What you should do >> Each line containing the word "objects" should be found and copied.

Task inputs >>
= = = =

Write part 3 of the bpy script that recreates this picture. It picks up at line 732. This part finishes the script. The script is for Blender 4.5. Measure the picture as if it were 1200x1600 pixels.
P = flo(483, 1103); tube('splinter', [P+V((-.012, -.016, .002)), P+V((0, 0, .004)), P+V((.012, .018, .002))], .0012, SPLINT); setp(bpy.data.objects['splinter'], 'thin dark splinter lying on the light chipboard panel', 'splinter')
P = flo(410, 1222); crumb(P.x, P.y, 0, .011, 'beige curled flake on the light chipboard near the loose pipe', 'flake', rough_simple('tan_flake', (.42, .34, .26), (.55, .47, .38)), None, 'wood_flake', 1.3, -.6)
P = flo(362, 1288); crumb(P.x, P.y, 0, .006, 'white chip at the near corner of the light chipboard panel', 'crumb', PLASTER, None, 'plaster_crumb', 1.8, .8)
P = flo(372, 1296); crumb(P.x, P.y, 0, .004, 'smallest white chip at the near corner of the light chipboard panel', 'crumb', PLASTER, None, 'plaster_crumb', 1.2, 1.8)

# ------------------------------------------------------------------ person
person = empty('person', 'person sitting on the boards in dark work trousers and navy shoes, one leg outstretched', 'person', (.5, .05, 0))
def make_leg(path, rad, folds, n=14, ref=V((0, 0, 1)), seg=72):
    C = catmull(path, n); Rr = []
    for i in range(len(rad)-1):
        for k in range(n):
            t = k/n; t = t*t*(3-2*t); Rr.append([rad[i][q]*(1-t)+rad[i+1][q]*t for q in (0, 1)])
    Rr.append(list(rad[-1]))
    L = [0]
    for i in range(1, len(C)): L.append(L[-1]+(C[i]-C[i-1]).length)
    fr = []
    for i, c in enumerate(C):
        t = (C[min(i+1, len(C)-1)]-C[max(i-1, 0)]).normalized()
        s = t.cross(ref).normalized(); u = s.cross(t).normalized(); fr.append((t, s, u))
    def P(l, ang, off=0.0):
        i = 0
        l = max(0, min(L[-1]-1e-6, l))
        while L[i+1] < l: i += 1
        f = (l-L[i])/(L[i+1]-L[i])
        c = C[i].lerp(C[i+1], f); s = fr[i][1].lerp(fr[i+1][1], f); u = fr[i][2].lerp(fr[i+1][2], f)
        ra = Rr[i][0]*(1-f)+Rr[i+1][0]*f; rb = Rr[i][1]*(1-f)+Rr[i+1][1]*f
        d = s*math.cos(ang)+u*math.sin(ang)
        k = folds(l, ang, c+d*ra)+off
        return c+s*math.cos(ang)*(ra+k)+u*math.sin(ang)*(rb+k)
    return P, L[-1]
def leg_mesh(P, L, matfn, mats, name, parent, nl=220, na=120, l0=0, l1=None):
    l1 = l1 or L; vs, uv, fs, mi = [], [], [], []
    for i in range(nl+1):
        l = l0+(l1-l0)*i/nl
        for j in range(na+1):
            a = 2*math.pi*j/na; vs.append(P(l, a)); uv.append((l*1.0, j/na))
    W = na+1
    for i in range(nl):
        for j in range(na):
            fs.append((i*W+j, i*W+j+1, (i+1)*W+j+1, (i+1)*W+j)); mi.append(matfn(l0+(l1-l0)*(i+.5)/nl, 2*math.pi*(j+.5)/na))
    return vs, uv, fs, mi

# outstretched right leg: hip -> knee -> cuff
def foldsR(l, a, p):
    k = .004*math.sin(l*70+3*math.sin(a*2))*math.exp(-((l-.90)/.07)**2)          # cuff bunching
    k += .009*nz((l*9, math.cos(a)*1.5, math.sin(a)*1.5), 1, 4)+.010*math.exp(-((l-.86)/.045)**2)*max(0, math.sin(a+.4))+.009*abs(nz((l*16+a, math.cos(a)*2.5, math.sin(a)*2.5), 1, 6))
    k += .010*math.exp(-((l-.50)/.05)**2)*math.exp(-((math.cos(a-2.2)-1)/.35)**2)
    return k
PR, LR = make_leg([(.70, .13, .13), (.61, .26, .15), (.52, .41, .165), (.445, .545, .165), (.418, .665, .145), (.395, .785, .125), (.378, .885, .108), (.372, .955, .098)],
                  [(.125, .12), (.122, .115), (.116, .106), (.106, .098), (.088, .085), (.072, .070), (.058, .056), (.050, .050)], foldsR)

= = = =

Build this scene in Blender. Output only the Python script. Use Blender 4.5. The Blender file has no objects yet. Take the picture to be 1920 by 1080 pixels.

= = = =

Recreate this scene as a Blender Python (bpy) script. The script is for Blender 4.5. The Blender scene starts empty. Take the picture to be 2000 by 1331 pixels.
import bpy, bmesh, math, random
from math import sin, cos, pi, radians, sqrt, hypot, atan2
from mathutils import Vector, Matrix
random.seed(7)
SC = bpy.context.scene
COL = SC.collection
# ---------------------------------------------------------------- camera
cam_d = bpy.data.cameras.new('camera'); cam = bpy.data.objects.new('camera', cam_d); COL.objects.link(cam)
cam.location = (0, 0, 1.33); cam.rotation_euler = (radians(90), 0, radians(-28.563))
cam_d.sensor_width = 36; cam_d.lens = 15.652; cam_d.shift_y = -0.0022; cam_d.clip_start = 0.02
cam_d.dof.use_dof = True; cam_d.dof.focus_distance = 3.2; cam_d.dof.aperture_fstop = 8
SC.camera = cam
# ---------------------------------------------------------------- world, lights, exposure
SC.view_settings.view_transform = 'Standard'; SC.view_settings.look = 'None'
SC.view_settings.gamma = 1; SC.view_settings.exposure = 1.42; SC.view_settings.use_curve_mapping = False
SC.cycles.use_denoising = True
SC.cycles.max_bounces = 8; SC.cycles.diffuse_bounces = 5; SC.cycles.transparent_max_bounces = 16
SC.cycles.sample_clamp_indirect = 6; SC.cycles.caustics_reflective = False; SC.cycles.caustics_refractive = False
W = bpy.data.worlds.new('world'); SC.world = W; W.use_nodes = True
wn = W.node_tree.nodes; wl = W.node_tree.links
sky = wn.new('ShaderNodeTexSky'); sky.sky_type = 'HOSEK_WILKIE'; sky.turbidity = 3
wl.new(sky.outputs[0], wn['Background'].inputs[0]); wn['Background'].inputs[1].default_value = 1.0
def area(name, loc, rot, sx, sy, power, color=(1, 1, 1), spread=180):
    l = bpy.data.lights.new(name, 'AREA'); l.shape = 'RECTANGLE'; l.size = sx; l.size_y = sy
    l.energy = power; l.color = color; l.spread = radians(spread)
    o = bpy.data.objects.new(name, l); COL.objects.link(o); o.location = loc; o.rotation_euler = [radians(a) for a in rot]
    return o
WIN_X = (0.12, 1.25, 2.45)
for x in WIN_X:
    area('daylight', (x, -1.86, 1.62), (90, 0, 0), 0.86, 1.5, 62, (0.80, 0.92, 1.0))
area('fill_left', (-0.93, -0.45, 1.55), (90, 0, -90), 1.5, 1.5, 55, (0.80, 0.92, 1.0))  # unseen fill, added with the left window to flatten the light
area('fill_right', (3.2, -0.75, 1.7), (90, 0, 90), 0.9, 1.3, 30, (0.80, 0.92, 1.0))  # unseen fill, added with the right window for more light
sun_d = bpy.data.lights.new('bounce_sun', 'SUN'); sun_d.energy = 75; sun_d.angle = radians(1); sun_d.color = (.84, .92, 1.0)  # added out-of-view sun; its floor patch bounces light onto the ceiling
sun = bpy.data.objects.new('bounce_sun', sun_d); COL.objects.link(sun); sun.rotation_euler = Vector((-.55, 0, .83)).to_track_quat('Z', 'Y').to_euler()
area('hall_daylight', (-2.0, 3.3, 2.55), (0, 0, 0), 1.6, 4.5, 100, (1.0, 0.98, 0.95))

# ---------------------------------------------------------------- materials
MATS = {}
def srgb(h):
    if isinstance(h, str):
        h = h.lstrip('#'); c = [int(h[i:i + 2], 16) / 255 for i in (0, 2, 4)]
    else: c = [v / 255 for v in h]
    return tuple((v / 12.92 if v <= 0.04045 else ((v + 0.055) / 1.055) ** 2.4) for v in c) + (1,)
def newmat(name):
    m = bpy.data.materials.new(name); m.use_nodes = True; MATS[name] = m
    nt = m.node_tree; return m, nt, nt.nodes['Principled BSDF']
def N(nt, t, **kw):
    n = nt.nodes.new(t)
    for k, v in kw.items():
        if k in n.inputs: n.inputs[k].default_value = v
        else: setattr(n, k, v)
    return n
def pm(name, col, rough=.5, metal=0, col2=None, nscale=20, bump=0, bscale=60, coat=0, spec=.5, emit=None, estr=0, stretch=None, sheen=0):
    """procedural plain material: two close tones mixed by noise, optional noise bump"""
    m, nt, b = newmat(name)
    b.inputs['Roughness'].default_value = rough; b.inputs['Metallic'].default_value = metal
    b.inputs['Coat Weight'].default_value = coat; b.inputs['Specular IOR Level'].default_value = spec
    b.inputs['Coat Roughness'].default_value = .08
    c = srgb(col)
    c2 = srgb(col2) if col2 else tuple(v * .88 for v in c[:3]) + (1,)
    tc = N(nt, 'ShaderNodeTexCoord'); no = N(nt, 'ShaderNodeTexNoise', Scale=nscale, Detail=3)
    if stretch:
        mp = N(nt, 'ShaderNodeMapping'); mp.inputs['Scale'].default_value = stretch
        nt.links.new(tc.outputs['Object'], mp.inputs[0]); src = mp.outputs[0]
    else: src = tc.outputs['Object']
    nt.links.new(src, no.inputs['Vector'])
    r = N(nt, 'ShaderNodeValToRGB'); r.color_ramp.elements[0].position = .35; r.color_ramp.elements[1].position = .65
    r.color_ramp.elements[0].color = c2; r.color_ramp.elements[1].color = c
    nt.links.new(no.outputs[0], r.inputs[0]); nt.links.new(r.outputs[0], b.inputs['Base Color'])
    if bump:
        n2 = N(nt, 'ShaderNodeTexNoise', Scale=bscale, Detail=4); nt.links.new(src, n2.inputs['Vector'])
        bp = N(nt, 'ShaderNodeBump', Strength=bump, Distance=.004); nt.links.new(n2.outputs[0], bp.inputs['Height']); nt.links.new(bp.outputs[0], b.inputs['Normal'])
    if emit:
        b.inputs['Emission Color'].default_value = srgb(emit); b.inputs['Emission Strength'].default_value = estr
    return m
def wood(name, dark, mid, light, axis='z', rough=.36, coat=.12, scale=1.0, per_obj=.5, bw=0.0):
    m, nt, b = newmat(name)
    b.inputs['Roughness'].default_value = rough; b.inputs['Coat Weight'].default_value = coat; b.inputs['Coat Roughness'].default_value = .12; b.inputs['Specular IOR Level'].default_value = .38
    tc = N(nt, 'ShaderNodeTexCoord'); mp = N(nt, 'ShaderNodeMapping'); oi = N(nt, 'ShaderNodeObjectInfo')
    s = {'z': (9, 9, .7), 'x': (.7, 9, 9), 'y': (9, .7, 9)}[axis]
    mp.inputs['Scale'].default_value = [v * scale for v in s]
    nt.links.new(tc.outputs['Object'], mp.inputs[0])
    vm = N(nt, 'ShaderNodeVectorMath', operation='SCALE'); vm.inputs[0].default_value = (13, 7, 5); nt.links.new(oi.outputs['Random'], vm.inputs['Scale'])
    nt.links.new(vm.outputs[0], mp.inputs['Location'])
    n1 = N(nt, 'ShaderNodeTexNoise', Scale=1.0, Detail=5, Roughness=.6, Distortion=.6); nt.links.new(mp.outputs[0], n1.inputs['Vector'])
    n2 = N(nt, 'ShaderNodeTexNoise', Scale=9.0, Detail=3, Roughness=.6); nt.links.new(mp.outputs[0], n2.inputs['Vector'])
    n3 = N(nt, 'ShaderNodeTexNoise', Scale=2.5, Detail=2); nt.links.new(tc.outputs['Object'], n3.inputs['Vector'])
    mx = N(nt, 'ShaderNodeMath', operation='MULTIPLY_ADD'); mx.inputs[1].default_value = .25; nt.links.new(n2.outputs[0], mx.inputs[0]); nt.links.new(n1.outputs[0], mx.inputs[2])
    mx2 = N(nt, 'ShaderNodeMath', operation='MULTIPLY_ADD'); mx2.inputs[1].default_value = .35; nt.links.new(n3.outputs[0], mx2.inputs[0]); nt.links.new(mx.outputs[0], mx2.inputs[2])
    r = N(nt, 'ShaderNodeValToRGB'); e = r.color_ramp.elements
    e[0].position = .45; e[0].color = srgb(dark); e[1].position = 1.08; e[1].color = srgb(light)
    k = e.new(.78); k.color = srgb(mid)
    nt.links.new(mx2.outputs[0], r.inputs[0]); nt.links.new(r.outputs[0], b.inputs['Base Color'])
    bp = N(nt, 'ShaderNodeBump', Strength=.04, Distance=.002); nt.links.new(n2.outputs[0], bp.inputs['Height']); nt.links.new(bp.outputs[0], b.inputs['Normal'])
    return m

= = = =

Task response >>
P = flo(483, 1103); tube('splinter', [P+V((-.012, -.016, .002)), P+V((0, 0, .004)), P+V((.012, .018, .002))], .0012, SPLINT); setp(bpy.data.objects['splinter'], 'thin dark splinter lying on the light chipboard panel', 'splinter')
Build this scene in Blender. Output only the Python script. Use Blender 4.5. The Blender file has no objects yet. Take the picture to be 1920 by 1080 pixels.
cam_d = bpy.data.cameras.new('camera'); cam = bpy.data.objects.new('camera', cam_d); COL.objects.link(cam)
    o = bpy.data.objects.new(name, l); COL.objects.link(o); o.location = loc; o.rotation_euler = [radians(a) for a in rot]
sun = bpy.data.objects.new('bounce_sun', sun_d); COL.objects.link(sun); sun.rotation_euler = Vector((-.55, 0, .83)).to_track_quat('Z', 'Y').to_euler()